### Your objective
Read the records below and copy each line that contains "pixels".
-- Start Records provided --
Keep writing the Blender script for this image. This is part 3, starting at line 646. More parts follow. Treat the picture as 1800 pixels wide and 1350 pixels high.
-- End Records provided --
-- Start Records provided --
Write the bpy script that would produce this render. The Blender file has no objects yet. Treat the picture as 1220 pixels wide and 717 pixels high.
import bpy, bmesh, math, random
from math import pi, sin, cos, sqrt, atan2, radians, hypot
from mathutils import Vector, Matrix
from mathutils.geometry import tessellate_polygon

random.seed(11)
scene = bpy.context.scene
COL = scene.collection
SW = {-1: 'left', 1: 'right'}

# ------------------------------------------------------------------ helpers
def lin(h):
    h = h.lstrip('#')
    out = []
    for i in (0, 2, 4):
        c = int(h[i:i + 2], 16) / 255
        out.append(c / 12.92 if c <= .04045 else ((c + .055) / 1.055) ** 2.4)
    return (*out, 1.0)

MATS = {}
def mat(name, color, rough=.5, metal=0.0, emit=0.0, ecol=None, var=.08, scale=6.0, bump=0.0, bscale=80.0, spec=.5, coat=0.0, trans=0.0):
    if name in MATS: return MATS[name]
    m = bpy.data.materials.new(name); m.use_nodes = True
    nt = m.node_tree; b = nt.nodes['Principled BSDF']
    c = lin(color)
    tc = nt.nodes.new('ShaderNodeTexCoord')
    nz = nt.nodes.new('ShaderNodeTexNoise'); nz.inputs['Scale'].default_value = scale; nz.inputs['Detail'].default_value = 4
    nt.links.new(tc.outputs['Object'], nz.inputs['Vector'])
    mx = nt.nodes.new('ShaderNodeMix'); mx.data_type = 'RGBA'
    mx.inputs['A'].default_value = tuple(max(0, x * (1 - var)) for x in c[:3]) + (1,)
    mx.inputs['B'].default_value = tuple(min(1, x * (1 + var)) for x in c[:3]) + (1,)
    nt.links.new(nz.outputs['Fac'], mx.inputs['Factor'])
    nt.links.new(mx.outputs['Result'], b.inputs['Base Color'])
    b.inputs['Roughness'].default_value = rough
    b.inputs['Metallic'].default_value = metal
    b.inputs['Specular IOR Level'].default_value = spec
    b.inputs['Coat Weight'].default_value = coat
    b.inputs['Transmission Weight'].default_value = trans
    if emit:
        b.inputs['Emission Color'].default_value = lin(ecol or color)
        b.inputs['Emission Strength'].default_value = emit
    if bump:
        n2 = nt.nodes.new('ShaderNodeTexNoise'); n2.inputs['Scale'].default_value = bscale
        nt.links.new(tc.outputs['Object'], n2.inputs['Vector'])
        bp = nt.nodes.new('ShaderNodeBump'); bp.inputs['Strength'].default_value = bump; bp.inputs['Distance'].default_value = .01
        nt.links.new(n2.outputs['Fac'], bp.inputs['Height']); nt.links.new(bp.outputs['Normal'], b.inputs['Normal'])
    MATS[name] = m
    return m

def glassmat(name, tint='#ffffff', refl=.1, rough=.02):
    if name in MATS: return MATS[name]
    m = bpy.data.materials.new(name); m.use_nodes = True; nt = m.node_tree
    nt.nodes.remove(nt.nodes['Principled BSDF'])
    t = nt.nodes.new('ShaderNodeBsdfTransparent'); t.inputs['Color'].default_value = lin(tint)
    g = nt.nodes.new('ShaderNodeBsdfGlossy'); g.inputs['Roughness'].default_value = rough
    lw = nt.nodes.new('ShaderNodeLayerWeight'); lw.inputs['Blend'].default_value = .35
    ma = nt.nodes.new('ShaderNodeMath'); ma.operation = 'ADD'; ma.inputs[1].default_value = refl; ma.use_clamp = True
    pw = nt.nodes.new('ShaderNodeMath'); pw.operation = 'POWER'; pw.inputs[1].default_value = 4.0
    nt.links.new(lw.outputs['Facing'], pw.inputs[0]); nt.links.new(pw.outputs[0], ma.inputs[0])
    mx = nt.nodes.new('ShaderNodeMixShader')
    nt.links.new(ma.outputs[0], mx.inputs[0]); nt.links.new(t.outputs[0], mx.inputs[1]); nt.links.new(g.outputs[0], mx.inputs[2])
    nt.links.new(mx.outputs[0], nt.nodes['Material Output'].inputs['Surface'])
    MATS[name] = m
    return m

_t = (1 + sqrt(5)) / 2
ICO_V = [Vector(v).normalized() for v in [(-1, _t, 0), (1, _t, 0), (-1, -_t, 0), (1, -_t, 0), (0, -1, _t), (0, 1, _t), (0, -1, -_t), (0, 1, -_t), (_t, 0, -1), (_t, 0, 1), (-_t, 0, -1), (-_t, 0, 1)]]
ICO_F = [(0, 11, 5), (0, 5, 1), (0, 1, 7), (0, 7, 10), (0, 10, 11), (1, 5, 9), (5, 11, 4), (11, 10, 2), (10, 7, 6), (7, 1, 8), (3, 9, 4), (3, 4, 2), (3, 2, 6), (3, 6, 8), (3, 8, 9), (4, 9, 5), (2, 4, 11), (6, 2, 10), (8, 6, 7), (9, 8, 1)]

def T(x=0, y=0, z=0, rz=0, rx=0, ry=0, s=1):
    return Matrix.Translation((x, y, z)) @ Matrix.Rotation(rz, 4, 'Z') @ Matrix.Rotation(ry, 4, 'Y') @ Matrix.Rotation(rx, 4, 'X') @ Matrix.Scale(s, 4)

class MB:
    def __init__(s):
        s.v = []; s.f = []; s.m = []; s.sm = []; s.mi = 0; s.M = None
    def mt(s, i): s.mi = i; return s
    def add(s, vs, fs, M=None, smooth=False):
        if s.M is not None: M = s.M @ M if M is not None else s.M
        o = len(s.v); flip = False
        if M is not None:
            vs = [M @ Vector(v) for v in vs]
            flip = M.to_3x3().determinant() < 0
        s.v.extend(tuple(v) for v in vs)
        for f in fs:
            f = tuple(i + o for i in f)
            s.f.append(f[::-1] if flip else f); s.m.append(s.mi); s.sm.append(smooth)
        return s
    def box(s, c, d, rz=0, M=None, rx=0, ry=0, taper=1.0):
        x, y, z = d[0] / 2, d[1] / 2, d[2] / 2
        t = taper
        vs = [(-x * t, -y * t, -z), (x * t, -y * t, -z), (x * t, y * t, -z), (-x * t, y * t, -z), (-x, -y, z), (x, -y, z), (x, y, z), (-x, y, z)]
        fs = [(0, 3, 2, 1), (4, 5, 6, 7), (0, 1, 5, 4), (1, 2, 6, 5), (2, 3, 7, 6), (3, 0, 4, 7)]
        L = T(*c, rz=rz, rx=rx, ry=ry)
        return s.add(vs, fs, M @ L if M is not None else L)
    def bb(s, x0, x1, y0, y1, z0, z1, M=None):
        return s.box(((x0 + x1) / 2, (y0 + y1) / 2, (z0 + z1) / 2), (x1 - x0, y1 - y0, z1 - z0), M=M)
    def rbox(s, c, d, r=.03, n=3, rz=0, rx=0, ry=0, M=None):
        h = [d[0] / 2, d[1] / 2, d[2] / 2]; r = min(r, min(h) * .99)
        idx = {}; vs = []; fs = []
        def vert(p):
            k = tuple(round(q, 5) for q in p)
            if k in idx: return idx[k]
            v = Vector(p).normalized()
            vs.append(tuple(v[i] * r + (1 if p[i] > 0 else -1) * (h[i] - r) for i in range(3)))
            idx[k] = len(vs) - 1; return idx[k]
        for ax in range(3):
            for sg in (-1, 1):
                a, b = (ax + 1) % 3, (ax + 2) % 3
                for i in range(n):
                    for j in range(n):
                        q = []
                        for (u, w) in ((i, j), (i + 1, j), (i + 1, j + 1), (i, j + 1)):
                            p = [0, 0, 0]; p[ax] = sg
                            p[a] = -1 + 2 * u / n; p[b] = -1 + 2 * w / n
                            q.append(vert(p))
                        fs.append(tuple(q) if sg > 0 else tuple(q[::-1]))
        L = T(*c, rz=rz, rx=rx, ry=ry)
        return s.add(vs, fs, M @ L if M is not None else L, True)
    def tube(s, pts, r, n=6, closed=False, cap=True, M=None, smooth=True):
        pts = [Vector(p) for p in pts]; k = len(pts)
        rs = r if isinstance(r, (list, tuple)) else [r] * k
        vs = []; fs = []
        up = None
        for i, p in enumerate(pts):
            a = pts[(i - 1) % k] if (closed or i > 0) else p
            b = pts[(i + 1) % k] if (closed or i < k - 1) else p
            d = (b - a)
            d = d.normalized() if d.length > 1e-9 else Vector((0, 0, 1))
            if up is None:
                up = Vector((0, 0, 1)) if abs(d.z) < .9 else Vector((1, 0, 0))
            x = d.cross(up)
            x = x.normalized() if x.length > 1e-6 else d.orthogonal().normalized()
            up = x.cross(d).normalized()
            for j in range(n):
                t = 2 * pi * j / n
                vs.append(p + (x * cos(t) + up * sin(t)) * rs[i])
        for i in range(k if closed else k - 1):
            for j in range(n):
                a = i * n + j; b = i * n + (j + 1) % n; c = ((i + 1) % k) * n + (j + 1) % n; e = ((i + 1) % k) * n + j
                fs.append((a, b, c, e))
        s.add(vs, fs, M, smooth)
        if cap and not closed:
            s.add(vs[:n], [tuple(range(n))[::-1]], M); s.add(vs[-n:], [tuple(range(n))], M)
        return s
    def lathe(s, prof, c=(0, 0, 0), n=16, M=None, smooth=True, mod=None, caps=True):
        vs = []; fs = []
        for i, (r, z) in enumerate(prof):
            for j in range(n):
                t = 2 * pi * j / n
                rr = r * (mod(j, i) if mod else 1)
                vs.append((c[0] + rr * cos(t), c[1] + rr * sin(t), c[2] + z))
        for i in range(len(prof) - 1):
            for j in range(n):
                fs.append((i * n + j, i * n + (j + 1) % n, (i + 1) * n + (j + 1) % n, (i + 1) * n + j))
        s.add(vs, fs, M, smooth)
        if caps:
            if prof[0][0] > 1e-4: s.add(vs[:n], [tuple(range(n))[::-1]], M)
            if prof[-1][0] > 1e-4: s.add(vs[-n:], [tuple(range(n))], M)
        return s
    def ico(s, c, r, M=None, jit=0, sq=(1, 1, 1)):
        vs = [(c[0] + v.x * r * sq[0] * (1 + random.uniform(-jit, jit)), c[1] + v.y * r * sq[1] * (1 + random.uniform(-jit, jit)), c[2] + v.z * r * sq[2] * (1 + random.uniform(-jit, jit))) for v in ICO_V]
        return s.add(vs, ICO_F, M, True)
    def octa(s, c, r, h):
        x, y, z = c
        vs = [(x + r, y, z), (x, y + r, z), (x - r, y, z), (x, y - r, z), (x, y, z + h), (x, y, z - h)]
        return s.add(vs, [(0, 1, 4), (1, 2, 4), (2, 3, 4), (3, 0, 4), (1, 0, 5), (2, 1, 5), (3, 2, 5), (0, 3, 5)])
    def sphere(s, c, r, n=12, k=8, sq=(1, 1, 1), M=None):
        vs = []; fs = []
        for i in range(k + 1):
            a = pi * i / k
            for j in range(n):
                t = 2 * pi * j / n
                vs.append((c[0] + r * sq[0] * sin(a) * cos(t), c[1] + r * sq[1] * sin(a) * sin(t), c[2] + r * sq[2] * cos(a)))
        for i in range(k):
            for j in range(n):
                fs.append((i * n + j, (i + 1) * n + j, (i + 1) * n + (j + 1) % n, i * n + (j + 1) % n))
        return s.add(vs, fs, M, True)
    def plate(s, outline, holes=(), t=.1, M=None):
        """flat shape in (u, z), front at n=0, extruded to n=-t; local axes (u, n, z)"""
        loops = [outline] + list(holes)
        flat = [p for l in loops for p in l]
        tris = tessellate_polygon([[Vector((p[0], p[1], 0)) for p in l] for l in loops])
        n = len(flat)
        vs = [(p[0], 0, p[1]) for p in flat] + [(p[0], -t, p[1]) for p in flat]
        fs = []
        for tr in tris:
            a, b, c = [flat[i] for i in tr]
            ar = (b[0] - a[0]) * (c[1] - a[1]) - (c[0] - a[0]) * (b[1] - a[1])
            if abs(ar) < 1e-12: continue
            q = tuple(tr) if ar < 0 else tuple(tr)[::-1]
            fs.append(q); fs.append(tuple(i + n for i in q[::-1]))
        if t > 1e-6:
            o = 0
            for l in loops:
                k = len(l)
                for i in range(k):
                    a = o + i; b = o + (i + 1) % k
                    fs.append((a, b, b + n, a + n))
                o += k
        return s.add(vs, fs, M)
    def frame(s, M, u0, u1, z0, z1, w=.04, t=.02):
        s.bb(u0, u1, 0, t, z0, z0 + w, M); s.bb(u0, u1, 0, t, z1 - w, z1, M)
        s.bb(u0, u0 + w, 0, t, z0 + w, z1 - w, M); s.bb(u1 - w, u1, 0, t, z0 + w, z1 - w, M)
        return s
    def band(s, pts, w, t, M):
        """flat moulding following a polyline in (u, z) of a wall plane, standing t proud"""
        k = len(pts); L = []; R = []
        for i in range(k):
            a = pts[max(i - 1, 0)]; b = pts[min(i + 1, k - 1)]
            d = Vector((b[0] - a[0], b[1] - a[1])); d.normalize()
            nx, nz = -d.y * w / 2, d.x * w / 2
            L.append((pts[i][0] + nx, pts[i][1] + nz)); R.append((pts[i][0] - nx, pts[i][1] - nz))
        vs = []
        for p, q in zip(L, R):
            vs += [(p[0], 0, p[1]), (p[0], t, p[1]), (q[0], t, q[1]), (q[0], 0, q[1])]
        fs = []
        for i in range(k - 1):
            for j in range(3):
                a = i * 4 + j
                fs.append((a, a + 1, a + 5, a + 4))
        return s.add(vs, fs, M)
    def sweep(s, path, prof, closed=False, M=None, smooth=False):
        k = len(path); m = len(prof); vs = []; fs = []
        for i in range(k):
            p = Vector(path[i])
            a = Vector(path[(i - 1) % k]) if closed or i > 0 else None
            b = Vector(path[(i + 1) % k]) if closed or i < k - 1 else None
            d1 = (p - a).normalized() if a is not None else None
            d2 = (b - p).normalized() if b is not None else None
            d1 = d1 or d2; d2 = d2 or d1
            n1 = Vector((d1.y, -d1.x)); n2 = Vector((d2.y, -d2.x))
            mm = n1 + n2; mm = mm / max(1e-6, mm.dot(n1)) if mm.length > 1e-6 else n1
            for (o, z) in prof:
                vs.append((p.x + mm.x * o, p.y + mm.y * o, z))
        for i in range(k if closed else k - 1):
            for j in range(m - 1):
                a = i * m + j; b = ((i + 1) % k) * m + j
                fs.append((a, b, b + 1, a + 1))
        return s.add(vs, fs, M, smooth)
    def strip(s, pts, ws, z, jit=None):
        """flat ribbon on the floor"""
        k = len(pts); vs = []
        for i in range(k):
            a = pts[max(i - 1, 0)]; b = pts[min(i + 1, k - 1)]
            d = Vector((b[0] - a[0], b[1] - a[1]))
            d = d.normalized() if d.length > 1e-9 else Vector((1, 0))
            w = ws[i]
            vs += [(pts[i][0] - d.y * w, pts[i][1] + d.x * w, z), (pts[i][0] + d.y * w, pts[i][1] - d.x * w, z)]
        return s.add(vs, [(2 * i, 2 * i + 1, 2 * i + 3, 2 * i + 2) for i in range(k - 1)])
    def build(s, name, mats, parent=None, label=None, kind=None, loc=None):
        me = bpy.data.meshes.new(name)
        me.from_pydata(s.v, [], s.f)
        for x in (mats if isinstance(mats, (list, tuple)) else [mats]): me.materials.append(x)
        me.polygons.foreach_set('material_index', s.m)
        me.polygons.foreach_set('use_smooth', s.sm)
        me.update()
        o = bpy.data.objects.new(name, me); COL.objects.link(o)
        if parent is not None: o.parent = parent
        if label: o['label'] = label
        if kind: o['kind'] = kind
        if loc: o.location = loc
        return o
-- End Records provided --
-- Start Records provided --
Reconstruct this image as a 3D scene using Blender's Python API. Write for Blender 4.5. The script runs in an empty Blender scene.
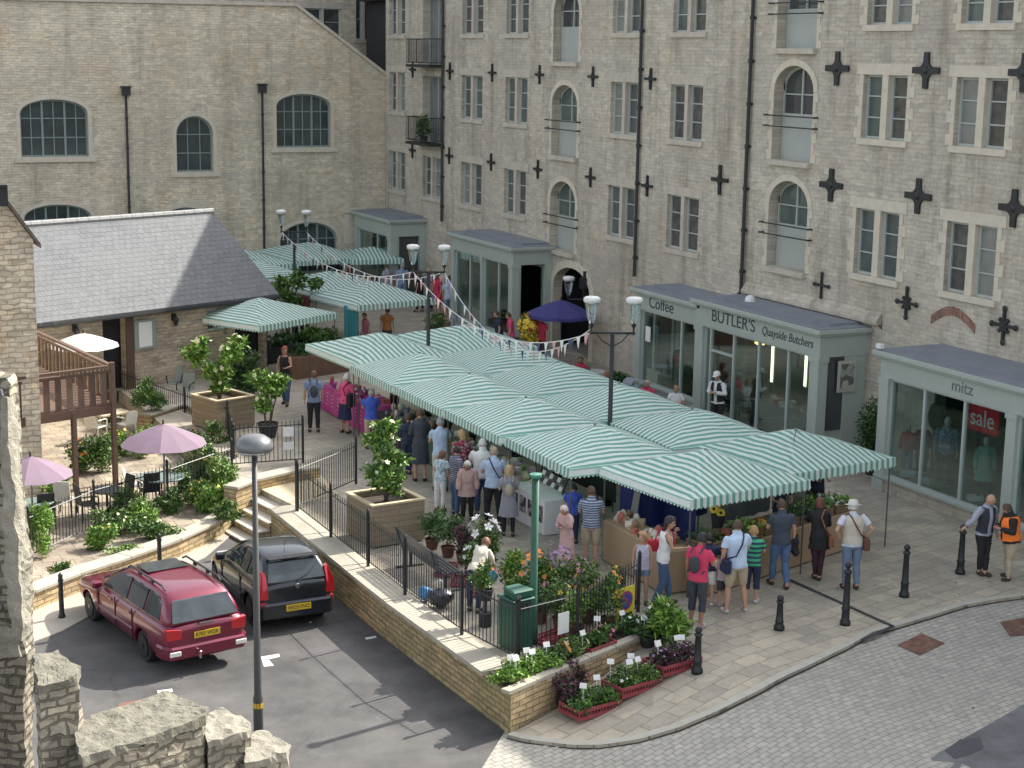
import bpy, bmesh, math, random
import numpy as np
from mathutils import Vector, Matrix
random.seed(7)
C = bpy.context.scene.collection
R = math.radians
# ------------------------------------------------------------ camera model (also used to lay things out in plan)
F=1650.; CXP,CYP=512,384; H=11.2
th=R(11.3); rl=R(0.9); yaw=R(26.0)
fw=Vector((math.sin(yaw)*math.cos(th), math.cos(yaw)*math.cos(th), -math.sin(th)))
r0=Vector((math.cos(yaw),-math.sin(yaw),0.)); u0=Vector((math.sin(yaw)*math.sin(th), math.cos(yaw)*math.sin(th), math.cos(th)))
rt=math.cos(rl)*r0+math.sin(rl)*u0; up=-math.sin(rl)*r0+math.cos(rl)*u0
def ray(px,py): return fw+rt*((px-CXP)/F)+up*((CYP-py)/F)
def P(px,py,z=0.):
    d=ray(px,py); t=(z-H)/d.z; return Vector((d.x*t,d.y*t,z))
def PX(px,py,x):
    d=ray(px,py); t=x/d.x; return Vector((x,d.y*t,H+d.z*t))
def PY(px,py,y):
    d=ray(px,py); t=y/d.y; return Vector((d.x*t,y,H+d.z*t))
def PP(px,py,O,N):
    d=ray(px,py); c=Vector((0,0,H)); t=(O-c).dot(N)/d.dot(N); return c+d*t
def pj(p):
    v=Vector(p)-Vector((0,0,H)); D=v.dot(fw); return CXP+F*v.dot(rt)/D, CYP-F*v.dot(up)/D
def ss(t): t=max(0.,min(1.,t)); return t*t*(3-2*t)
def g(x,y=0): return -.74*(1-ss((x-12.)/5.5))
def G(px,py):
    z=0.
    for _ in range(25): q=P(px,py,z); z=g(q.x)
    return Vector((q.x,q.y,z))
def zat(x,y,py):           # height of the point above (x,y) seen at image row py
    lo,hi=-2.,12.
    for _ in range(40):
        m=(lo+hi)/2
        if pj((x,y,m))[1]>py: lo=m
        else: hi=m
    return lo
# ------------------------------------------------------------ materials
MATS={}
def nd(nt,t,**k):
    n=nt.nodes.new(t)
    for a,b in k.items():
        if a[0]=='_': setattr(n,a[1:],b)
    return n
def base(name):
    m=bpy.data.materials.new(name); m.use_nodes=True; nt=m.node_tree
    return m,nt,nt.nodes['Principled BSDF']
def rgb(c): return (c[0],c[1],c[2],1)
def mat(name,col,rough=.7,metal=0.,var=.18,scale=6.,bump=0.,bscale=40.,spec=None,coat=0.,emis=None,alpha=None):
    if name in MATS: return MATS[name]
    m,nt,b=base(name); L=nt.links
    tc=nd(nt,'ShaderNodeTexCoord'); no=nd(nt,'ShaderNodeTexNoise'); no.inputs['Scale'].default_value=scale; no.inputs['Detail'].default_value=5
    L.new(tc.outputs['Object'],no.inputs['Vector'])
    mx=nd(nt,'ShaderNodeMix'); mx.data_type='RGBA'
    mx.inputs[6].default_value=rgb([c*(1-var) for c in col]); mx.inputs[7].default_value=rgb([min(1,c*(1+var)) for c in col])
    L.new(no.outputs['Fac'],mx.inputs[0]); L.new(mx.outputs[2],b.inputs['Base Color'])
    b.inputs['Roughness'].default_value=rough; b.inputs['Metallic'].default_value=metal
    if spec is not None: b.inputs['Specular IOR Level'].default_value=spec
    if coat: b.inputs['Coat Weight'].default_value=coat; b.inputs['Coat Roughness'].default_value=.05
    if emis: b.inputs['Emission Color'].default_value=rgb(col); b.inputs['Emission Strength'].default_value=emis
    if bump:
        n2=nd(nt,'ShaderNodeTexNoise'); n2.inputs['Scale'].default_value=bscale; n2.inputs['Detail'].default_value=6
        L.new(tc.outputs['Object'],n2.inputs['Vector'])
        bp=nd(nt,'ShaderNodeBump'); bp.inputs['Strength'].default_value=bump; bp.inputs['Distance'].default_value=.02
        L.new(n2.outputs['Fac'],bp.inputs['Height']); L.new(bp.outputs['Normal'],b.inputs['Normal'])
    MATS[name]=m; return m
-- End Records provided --
### Written answer
Keep writing the Blender script for this image. This is part 3, starting at line 646. More parts follow. Treat the picture as 1800 pixels wide and 1350 pixels high.
Write the bpy script that would produce this render. The Blender file has no objects yet. Treat the picture as 1220 pixels wide and 717 pixels high.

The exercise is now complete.